The Difference, Perhaps, Is That The Lincolnshire Churches
Present Finer Architectural Feature, And Are Built Of Stone,
Floated Down In
Barges, by dyke or fen, from the famous inland
quarries of Barnack, in Northamptonshire; whilst most of those in
Flanders
Are built of local brick, though the drums of the piers
and the arches are often of blue limestone. It is remarkable,
certainly, that these soaring spires should thus chiefly rise to
eminence in a setting of dead, flat plain. It may well be, indeed,
as some have suggested, that the character of architecture is
unconsciously determined by the type of surrounding scenery; that
men do not build spires in the midst of mountains to compete with
natural sublimity that they cannot hope to emulate, but are
emboldened to express in stone and mortar their own heavenward
aspirations in countries where Nature seems to express herself in
less spiritual, or at any rate in less ambitious, mood.
As we cross the level prairie between these two little towns of
West Flanders (we hope to visit them presently), a group of lofty
roofs and towers is seen grandly towards the west, dominating the
fenland with hardly less insistency than Boston "Stump," in
Lincolnshire, as seen across Wash and fen. This is the little town
of Furnes, than which one can hardly imagine a quainter place in
Belgium, or one more entirely fitted as a doorway by which to
enter a new land. Coming straight from England by way of Calais
and Dunkirk, the first sight of this ancient Flemish market-place,
with its unbroken lines of old white-brick houses, many of which
have crow-stepped gables; with the two great churches of St.

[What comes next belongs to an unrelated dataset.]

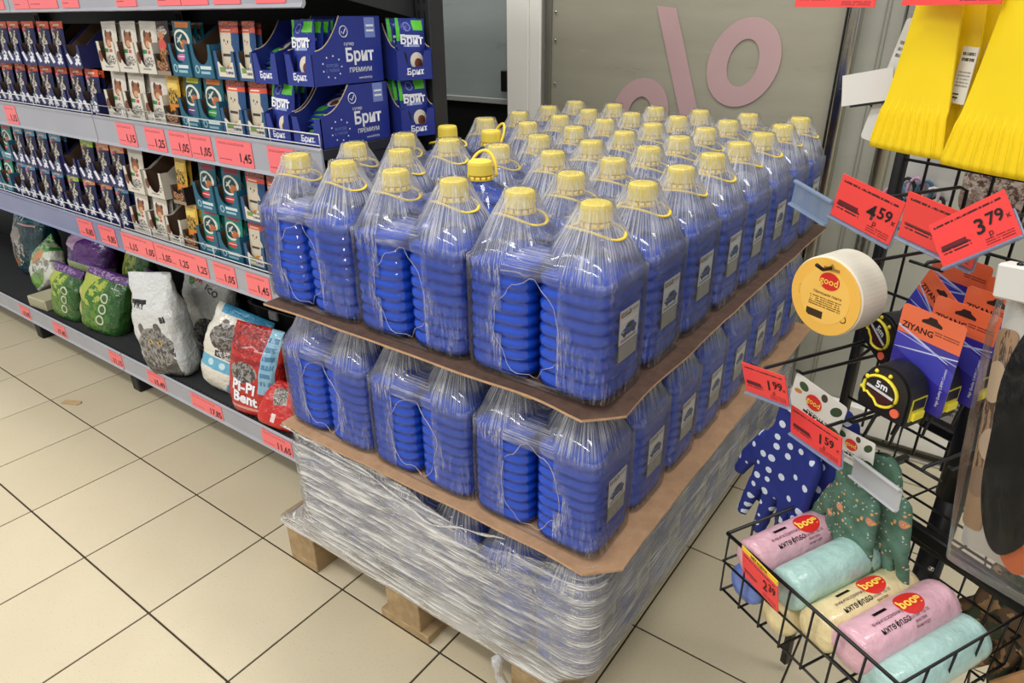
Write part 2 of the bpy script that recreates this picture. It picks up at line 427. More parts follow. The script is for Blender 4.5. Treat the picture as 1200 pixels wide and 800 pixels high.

Nicholas, with its huge square tower, and of St. Walburge, with
its long ridge of lofty roof; and with its Hotel de Ville and
Palais de Justice of about the dawn of the seventeenth century, is
a revelation, in its atmosphere of sleepy evening quiet, to those
who rub their eyes with wonder, and find it hard to credit that
London, "with its unutterable, external hideousness," was actually
left behind them only that very morning, and is actually at
present not two hundred miles distant. Furnes, in short, is an
epitome, and I think a very charming one, of all that is most
characteristic in Flanders; and not the less charming because here
the strong currents of modern life that throb through Ghent and
Antwerp extend only to its threshold in the faintest of dying
ripples, and because you do not need to be told that in its town
hall may still be seen hangings of old Spanish leather, and that
the members of the Inquisition used to meet in the ante-chamber of
the first floor of its Palais de Justice, in order to throw
yourself back in memory to those old days of Lowland greatness
from whose struggles Holland emerged victorious, but into which
Belgium, for the time, sank back oppressed.
Furnes - in Flemish Veurne - is an excellent centre from which to
explore the extreme west point of Belgian Flanders, which is also
the extreme west point of Belgium as a whole.